++++ DATA EXTRACT
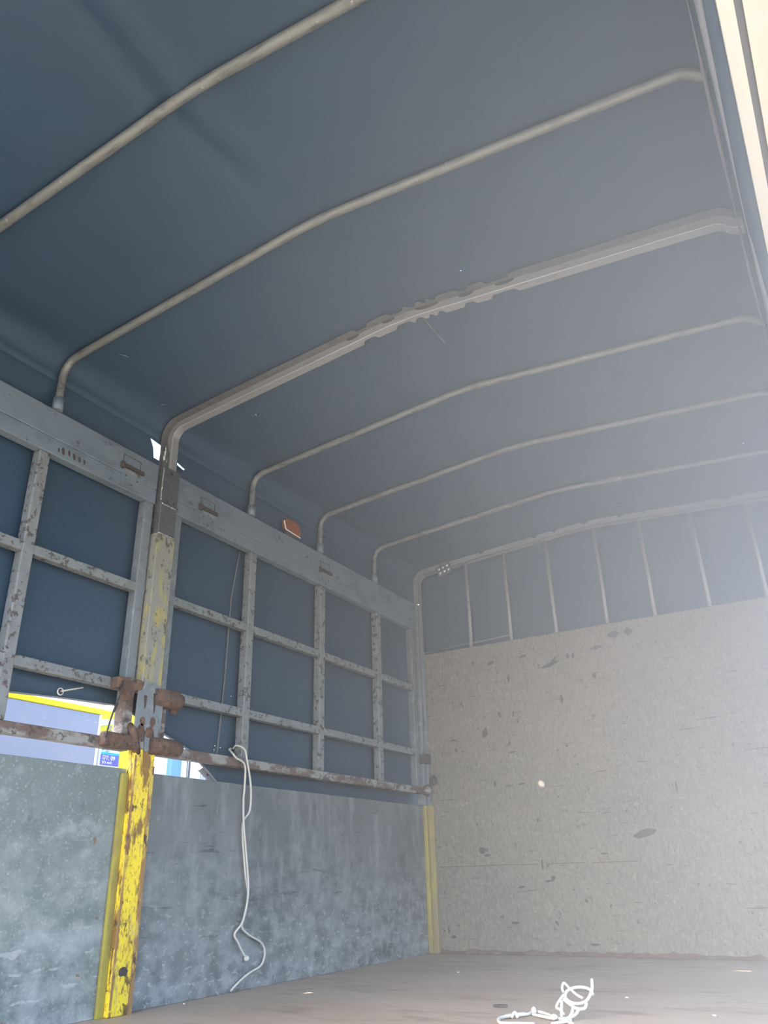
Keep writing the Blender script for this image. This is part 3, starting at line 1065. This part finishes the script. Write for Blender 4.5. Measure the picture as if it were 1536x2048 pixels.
hc.tube(smooth_path(B_, 8), 0.0040, 8)
hc.ball((0.013, 2.615, 0.102), 0.011, jag=0.08)
o = hc.build('cord', M['cord'])
tag(o, 'white cord looped over the front gate bottom rail and hanging in two strands', 'cord')

# tangled white cord on the floor
tc = MB()


def strand(pts, r=0.0042, k=0.6):
    out = []
    for i, (x, y, z) in enumerate(pts):
        dy = (z - 0.045) * k
        out.append((x, y + dy, max(z, 0.0043)))
    tc.tube(smooth_path(out, 6), r, 8)


strand([(1.364, 2.43, 0.093), (1.366, 2.43, 0.072), (1.358, 2.43, 0.052), (1.343, 2.43, 0.04), (1.315, 2.43, 0.038), (1.294, 2.43, 0.047), (1.293, 2.43, 0.061), (1.308, 2.43, 0.07), (1.334, 2.43, 0.074), (1.358, 2.43, 0.07), (1.37, 2.43, 0.058)])
strand([(1.287, 2.43, 0.06), (1.281, 2.43, 0.069), (1.285, 2.43, 0.082), (1.303, 2.43, 0.07), (1.323, 2.43, 0.057), (1.341, 2.43, 0.05)], 0.0036)
strand([(1.352, 2.43, 0.04), (1.347, 2.43, 0.028), (1.325, 2.43, 0.027), (1.304, 2.43, 0.036), (1.286, 2.43, 0.046)])
strand([(1.287, 2.43, 0.056), (1.273, 2.43, 0.039), (1.268, 2.43, 0.027), (1.277, 2.43, 0.023), (1.292, 2.43, 0.012)], 0.0036)
strand([(1.282, 2.43, 0.042), (1.283, 2.43, 0.023), (1.288, 2.42, 0.006)])
strand([(1.314, 2.43, 0.034), (1.314, 2.43, 0.02), (1.305, 2.43, 0.006), (1.291, 2.42, 0.0045)])
strand([(1.333, 2.43, 0.028), (1.323, 2.43, 0.014), (1.308, 2.40, 0.006), (1.310, 2.365, 0.0045)])
strand([(1.159, 2.36, 0.006), (1.169, 2.36, 0.018), (1.177, 2.36, 0.006)], k=0)
strand([(1.345, 2.317, 0.006), (1.308, 2.365, 0.006), (1.269, 2.40, 0.006), (1.214, 2.451, 0.008), (1.179, 2.466, 0.007), (1.181, 2.43, 0.006), (1.158, 2.394, 0.006), (1.133, 2.35, 0.006), (1.143, 2.303, 0.006), (1.172, 2.264, 0.006), (1.22, 2.275, 0.006), (1.254, 2.283, 0.006)], k=0)
strand([(1.195, 2.426, 0.006), (1.226, 2.402, 0.007), (1.274, 2.377, 0.006)], k=0)
strand([(1.323, 2.37, 0.006), (1.318, 2.344, 0.006), (1.302, 2.322, 0.006), (1.296, 2.299, 0.006)], k=0)
strand([(1.17, 2.43, 0.006), (1.15, 2.405, 0.006), (1.135, 2.372, 0.006)], k=0)
tc.ball((1.190, 2.448, 0.011), 0.010, 0.8, 0.8, 1.1, jag=0.1)
tc.ball((1.274, 2.377, 0.010), 0.009, 1.1, 0.8, 0.9, jag=0.1)
tc.ball((1.165, 2.372, 0.012), 0.007, jag=0.1)
o = tc.build('cord', M['cord'])
tag(o, 'tangled white cord lying in loops on the floor', 'cord')

r_ = MB()
r_.tube([(-0.046, 2.518, 1.705), (-0.045, 2.50, 1.60), (-0.045, 2.478, 1.468), (-0.045, 2.470, 1.15), (-0.045, 2.452, 0.856), (-0.045, 2.45, 0.815)], 0.0032, 6)
o = r_.build('cord', M['grey_cord'])
tag(o, 'thin grey cord hanging straight behind the front gate, right of the yellow post', 'cord')

r_ = MB()
r_.tube(smooth_path([(0.012, 1.868, 1.015), (0.044, 1.862, 0.985), (0.043, 1.850, 0.93), (0.036, 1.836, 0.87), (0.038, 1.818, 0.80)], 6), 0.003, 6)
r_.tube([(0.0405, 1.848, 0.915), (0.038, 1.840, 0.885)], 0.0048, 6)
o = r_.build('wire', M['wire'])
tag(o, 'short black wire hooked on the rear gate latch, crossing the lit gap', 'wire')

r_ = MB()
r_.prism([(1.02, 2.552), (1.045, 2.545), (1.066, 2.556), (1.058, 2.572), (1.03, 2.568)], 'z', 0.0005, 0.007)
o = r_.build('metal_chip', M['debris'], bevel=0.002)
tag(o, 'small dark chip lying on the floor left of the tangled cord', 'debris')
for (x, y, lab) in ((0.52, 3.35, 'white crumb on the floor between the corner post and the tangled cord'), (0.05, 2.26, 'white crumb on the floor edge right of the yellow post'),
                    (1.34, 2.86, 'white crumb on the floor behind the tangled cord'), (1.645, 2.60, 'white scrap near the bottom right corner of the floor')):
    r_ = MB()
    r_.ball((x, y, 0.0025), 0.0042, 1.4, 1.0, 0.6, jag=0.2)
    o = r_.build('crumb', M['cord'])
    tag(o, lab, 'debris', 'white crumbs on the floor')

# ------------------------------------------------------------------ outside, seen through the gaps
tr = thing('truck', (-1.7, 2.0, -1.1), 'parked truck body, bluish white with a yellow top edge, beyond the rear gate', 'truck')
r_ = MB()
r_.box(-1.70, -1.60, 0.2, 3.165, 0.15, 1.257)
r_.build('side_panel', M['truck_white'], tr, bevel=0.004)
r_ = MB()
r_.box(-1.72, -1.595, 0.2, 3.182, 1.257, 1.290)
r_.build('top_edge', M['truck_yellow'], tr, bevel=0.004)
r_ = MB()
r_.box(-1.71, -1.597, 3.166, 3.182, 0.15, 1.257)
r_.build('end_pillar', M['white_board'], tr, bevel=0.003)
r_ = MB()
r_.box(-1.90, -1.72, 0.2, 3.2, -0.3, 0.15)
r_.build('chassis', M['chassis'], tr)
for yy in (0.7, 2.6):
    r_ = MB()
    r_.tube([(-1.95, yy, -0.62), (-1.70, yy, -0.62)], 0.48, 28)
    r_.build('wheel', M['chassis'], tr)


def text(parent, body, size, loc, m, name):
    """lettering facing +x, reading along +y"""
    c_ = bpy.data.curves.new(name, 'FONT')
    c_.body = body
    c_.size = size
    c_.extrude = 0.001
    c_.offset = size * 0.012
    t_ = bpy.data.objects.new(name, c_)
    COL.objects.link(t_)
    t_.matrix_world = Matrix(((0, 0, 1, loc[0]), (1, 0, 0, loc[1]), (0, 1, 0, loc[2]), (0, 0, 0, 1)))
    bpy.context.view_layer.update()
    me = bpy.data.meshes.new_from_object(t_.evaluated_get(bpy.context.evaluated_depsgraph_get()))
    mw = t_.matrix_world.copy()
    bpy.data.objects.remove(t_)
    me.transform(mw)
    me.materials.clear()
    me.materials.append(m)
    o_ = bpy.data.objects.new(name, me)
    COL.objects.link(o_)
    o_.parent = parent
    o_.matrix_parent_inverse = Matrix.Translation(parent.location).inverted()
    return o_


sg = thing('signboard', (-1.66, 3.30, 0.2), 'bright yellow signboard seen through the rear gate gap beside the latch', 'sign')
r_ = MB()
r_.box(-1.70, -1.64, 3.186, 3.60, 0.2, 1.30)
r_.build('board', M['truck_yellow'], sg, bevel=0.004)
r_ = MB()
r_.prism([(3.186, 1.20), (3.36, 1.235), (3.36, 1.262), (3.186, 1.24)], 'x', -1.642, -1.637)
r_.build('white_stripe', M['white_board'], sg)
text(sg, 'S.', 0.055, (-1.638, 3.275, 1.175), M['sign_text'], 'lettering')

ps = thing('poster', (-1.60, 3.28, 0.9), 'white notice with cyan and violet bands below the rear gate bottom rail', 'sign')
r_ = MB()
r_.box(-1.625, -1.605, 3.198, 3.345, 0.90, 1.09)
r_.build('panel', M['white_board'], ps, bevel=0.002)
r_ = MB()
r_.box(-1.606, -1.602, 3.214, 3.345, 1.043, 1.055)
r_.build('cyan_band', M['sign_cyan'], ps)
r_ = MB()
r_.box(-1.606, -1.602, 3.212, 3.345, 0.985, 1.043)
r_.build('violet_band', M['sign_violet'], ps)
r_ = MB()
r_.tube([(-1.606, 3.222, 1.071), (-1.602, 3.222, 1.071)], 0.007, 12)
r_.build('green_logo', M['sign_green'], ps)
text(ps, 'Q...', 0.026, (-1.6018, 3.240, 1.060), M['sign_text'], 'lettering')
text(ps, 'ĐT: 09', 0.033, (-1.6012, 3.222, 1.014), M['white_board'], 'lettering')
text(ps, 'SĐ: mới', 0.022, (-1.6012, 3.222, 0.992), M['white_board'], 'lettering')

bd = thing('shop_wall', (-2.65, 5.2, -1.1), 'bright white shop wall with a blue panel beyond the front gate', 'building')
r_ = MB()
r_.box(-2.75, -2.65, 4.2, 7.0, -1.1, 1.9)
r_.build('wall', M['white_board'], bd, bevel=0.004)
r_ = MB()
r_.box(-2.65, -2.60, 4.775, 4.885, -1.1, 1.8)
r_.build('blue_panel', M['blue_panel'], bd, bevel=0.003)
r_ = MB()
r_.tube([(-2.58, 4.955, -1.1), (-2.58, 4.955, 1.8)], 0.009, 8)
r_.build('pole', M['pole'], bd)
r_ = MB()
r_.tube(smooth_path([(-2.57, 4.905, 1.7), (-2.57, 4.915, 1.3), (-2.57, 4.925, 1.0), (-2.57, 4.915, 0.4)], 6), 0.004, 6)
r_.build('cable', M['wire'], bd)
for yy in (5.16, 5.19):
    r_ = MB()
    r_.box(-2.65, -2.64, yy, yy + 0.01, -1.1, 1.8)
    r_.build('rib', M['sign_text'], bd)

# ------------------------------------------------------------------ added volume for lens glare under the cover
hz = bpy.data.materials.new('glare_veil_air')
hz.use_nodes = True
hn = hz.node_tree.nodes
hn.clear()
ho = hn.new('ShaderNodeOutputMaterial')
vs_n = hn.new('ShaderNodeVolumeScatter')
vs_n.inputs['Color'].default_value = (0.96, 0.98, 1.0, 1)
vs_n.inputs['Density'].default_value = 0.05
vs_n.inputs['Anisotropy'].default_value = 0.0
hz.node_tree.links.new(vs_n.outputs[0], ho.inputs['Volume'])
hg = hn.new('ShaderNodeNewGeometry')      # glare veil shaped to be densest along the open right side
hx = hn.new('ShaderNodeSeparateXYZ')
hr = hn.new('ShaderNodeMapRange')
hr.interpolation_type = 'SMOOTHSTEP'
hr.inputs['From Min'].default_value = 1.05
hr.inputs['From Max'].default_value = 2.25
hr.inputs['To Min'].default_value = 0.0
hr.inputs['To Max'].default_value = 0.205
hz.node_tree.links.new(hg.outputs['Position'], hx.inputs[0])
hz.node_tree.links.new(hx.outputs[0], hr.inputs['Value'])
hy = hn.new('ShaderNodeMapRange')
hy.interpolation_type = 'SMOOTHSTEP'
hy.inputs['From Min'].default_value = 0.3
hy.inputs['From Max'].default_value = 1.35
hm = hn.new('ShaderNodeMath')
hm.operation = 'MULTIPLY'
hz.node_tree.links.new(hx.outputs[1], hy.inputs['Value'])
hz.node_tree.links.new(hr.outputs[0], hm.inputs[0])
hz.node_tree.links.new(hy.outputs[0], hm.inputs[1])
hzr = hn.new('ShaderNodeMapRange')     # and thicker towards the roof
hzr.inputs['From Min'].default_value = 0.2
hzr.inputs['From Max'].default_value = 1.9
hzr.inputs['To Min'].default_value = 0.42
hzr.inputs['To Max'].default_value = 1.6
hm2 = hn.new('ShaderNodeMath')
hm2.operation = 'MULTIPLY'
hz.node_tree.links.new(hx.outputs[2], hzr.inputs['Value'])
hz.node_tree.links.new(hm.outputs[0], hm2.inputs[0])
hz.node_tree.links.new(hzr.outputs[0], hm2.inputs[1])
hy2 = hn.new('ShaderNodeMapRange')     # thinning out towards the bulkhead
hy2.inputs['From Min'].default_value = 1.8
hy2.inputs['From Max'].default_value = 4.1
hy2.inputs['To Min'].default_value = 1.0
hy2.inputs['To Max'].default_value = 0.55
hm3 = hn.new('ShaderNodeMath')
hm3.operation = 'MULTIPLY'
hz.node_tree.links.new(hx.outputs[1], hy2.inputs['Value'])
hz.node_tree.links.new(hm2.outputs[0], hm3.inputs[0])
hz.node_tree.links.new(hy2.outputs[0], hm3.inputs[1])
hz.node_tree.links.new(hm3.outputs[0], vs_n.inputs['Density'])
r_ = MB()
r_.box(0.75, 2.243, 0.12, YF - 0.035, 0.012, 2.035)
o = r_.build('glare_veil', hz)
tag(o, 'thin bright veil volume added for lens glare under the cover', 'glare_veil', kind='stuff')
++++++++
> [AIM OF THE EXERCISE]
Every line from the top of the material above through the line with "tc.tube(smooth_path(out, 6), r, 8)" should be duplicated exactly, please; leave out the pictures.

> [EXERCISE ANSWER]
Keep writing the Blender script for this image. This is part 3, starting at line 1065. This part finishes the script. Write for Blender 4.5. Measure the picture as if it were 1536x2048 pixels.
hc.tube(smooth_path(B_, 8), 0.0040, 8)
hc.ball((0.013, 2.615, 0.102), 0.011, jag=0.08)
o = hc.build('cord', M['cord'])
tag(o, 'white cord looped over the front gate bottom rail and hanging in two strands', 'cord')

# tangled white cord on the floor
tc = MB()


def strand(pts, r=0.0042, k=0.6):
    out = []
    for i, (x, y, z) in enumerate(pts):
        dy = (z - 0.045) * k
        out.append((x, y + dy, max(z, 0.0043)))
    tc.tube(smooth_path(out, 6), r, 8)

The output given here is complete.